Every manufacturer knows about defects. The big thing is if you choose to be prepared for those defects or just wing it and see what happens, thats the game Nvidia has been playing ever since thier monolithic designs.
This page is a perfect description of defects on a manufacturing process for computers, be it cpu, gpu, or memory.
http://www.anandtech.com/video/showdoc.aspx?i=3740&p=8 It is also a very good article.
Nvidia has been able in the past to dodge the bullets that are involved in a monolithic design, defects. Now with TSMC not being the best at 40nm, its killing them in the worst possible way. Picture this. Right now Nvidia's top chips are about as scarce as the chips AMD is cherry picking for the 5970's, maybe less. This means if Nvidia went forward with the release, they will be higher priced and harder to find than the 5890's.
Lets examine the sorting for a second. ATI makes the 5800s on the same die, same wafer, and bins them. First you apply low voltage to the chips, see wich ones pass and can be used on the 5970 (very low yield). You then up the voltage, and picks the chips suitable for the 5870s (little higher yield). Do this X times ... AKA binning, you get the variations in products from the exact same die, and exact same wafer.

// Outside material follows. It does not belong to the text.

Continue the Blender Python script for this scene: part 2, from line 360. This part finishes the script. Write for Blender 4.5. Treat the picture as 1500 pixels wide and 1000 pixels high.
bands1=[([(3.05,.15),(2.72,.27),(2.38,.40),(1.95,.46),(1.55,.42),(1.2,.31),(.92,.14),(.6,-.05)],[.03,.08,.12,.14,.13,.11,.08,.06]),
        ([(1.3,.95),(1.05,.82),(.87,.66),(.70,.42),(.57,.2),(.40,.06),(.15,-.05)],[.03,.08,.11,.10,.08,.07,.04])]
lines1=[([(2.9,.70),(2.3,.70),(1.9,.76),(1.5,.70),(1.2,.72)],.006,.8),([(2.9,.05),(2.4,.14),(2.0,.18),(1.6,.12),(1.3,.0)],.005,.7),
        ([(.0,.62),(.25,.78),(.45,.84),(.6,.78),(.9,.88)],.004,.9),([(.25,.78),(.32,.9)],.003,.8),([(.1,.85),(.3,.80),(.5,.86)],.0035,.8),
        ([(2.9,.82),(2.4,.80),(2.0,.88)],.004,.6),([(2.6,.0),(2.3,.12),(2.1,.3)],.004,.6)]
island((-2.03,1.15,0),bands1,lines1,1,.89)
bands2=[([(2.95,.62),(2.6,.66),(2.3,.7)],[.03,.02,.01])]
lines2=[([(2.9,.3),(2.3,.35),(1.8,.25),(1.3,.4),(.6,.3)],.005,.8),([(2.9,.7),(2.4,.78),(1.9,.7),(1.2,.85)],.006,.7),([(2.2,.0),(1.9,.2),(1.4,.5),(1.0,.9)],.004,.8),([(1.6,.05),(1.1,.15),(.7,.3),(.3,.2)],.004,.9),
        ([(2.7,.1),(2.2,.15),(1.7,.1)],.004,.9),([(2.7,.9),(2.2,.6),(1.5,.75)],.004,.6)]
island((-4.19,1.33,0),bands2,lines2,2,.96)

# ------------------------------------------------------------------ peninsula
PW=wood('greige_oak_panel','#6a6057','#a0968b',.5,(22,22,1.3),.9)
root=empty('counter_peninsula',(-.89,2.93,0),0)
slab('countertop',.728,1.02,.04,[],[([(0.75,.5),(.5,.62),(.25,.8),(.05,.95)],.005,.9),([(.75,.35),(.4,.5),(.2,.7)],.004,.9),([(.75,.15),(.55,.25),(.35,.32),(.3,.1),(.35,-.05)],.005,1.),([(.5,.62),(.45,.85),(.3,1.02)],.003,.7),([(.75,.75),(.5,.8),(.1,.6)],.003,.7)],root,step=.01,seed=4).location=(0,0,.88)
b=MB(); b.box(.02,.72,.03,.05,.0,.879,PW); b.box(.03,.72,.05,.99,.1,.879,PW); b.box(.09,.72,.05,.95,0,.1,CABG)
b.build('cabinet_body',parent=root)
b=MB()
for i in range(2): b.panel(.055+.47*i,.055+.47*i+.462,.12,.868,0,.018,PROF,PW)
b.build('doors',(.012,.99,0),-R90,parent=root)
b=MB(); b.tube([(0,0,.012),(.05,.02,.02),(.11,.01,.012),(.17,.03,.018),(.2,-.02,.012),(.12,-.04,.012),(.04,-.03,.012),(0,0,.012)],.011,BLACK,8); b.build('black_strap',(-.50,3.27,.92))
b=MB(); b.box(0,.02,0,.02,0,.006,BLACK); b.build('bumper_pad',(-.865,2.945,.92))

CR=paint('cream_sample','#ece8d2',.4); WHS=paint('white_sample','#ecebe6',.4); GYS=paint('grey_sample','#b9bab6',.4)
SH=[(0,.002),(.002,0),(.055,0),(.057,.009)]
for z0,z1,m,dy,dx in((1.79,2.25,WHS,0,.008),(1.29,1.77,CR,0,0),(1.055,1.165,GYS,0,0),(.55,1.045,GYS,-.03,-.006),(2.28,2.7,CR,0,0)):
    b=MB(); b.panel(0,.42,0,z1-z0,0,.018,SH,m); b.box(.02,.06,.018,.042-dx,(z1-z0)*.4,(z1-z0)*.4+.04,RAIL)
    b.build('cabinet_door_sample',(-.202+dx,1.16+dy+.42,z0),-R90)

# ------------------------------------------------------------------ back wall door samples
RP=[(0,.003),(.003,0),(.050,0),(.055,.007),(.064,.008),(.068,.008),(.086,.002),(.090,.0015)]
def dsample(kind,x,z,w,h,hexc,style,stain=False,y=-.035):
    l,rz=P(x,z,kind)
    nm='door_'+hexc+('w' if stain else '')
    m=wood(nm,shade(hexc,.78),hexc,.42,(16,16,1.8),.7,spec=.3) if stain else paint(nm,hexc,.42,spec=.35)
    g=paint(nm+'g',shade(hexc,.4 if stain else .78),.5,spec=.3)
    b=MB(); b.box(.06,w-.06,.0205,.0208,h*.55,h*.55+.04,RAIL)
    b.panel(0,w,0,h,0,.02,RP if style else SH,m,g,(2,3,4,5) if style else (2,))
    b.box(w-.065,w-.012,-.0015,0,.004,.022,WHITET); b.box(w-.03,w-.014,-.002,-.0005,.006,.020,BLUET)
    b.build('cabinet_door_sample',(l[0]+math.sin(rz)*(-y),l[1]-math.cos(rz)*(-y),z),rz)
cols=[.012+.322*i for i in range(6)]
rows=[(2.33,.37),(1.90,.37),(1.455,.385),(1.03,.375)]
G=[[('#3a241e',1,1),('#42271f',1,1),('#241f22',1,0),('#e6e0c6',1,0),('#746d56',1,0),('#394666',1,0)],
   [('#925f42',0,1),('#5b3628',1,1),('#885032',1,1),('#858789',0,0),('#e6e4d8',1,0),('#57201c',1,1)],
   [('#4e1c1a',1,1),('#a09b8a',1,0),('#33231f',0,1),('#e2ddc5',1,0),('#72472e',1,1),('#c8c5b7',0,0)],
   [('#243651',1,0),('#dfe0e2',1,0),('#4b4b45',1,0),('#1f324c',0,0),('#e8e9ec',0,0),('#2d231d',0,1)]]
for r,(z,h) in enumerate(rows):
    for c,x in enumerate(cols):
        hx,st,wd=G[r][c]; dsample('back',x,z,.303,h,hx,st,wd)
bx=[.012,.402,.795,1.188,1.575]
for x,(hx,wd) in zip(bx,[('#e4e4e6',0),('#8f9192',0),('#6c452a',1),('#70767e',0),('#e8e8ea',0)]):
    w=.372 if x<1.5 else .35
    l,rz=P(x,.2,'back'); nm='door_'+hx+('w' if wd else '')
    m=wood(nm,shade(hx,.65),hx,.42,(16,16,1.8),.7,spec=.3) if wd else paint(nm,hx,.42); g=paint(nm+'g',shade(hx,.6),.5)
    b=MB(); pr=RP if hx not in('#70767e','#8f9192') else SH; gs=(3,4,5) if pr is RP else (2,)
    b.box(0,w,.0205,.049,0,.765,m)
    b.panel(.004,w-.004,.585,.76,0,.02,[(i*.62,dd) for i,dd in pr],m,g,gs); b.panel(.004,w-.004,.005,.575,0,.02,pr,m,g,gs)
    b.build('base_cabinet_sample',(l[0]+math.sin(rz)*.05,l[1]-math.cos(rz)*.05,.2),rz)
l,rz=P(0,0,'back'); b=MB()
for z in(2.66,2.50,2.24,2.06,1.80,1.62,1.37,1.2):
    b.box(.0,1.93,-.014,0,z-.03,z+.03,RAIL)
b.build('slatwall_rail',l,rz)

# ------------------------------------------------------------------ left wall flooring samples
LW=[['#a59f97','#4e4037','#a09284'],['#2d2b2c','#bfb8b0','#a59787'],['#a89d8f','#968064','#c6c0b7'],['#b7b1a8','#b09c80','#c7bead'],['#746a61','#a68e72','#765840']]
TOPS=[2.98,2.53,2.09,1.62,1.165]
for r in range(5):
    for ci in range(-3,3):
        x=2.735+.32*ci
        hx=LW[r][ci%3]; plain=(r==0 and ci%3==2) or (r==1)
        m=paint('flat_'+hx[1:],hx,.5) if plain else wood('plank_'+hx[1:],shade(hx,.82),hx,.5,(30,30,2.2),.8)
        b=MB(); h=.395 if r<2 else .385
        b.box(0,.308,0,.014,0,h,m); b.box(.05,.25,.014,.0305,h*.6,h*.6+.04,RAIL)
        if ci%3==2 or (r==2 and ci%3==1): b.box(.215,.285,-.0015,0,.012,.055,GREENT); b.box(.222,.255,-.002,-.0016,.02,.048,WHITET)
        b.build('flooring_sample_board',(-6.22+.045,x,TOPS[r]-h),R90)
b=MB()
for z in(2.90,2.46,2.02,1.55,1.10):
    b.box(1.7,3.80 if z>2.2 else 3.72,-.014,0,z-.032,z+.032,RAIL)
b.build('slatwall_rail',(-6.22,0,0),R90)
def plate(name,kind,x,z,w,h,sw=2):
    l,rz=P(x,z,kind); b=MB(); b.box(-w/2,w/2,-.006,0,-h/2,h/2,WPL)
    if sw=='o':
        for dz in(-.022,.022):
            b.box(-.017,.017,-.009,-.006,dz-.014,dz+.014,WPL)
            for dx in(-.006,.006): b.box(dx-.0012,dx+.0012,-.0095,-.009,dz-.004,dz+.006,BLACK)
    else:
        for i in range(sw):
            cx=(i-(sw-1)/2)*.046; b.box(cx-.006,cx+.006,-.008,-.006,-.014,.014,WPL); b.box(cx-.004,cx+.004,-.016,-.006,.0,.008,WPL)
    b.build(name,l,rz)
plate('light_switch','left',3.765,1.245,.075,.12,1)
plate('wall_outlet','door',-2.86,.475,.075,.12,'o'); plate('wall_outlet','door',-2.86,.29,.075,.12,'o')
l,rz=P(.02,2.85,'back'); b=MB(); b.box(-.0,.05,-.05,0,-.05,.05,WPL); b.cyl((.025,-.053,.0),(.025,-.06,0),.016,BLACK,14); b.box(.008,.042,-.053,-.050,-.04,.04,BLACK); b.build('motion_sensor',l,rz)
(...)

Fabrication processes also applies to cpus as well. Intel has thier 32nm chips going, but what was thier first one? A Tiny dual core chip, rather than trying to make thier monolithic 6 core chip, and they also left the graphics and memory controller off of it (its on the other chip). Improve the process then increase the size. Nvidia has a huge problem on thier hands. ATI and Intel learned from their past mistakes, what will Nvidia learn? More importantly how long will it take Nvidia to have a product to sell?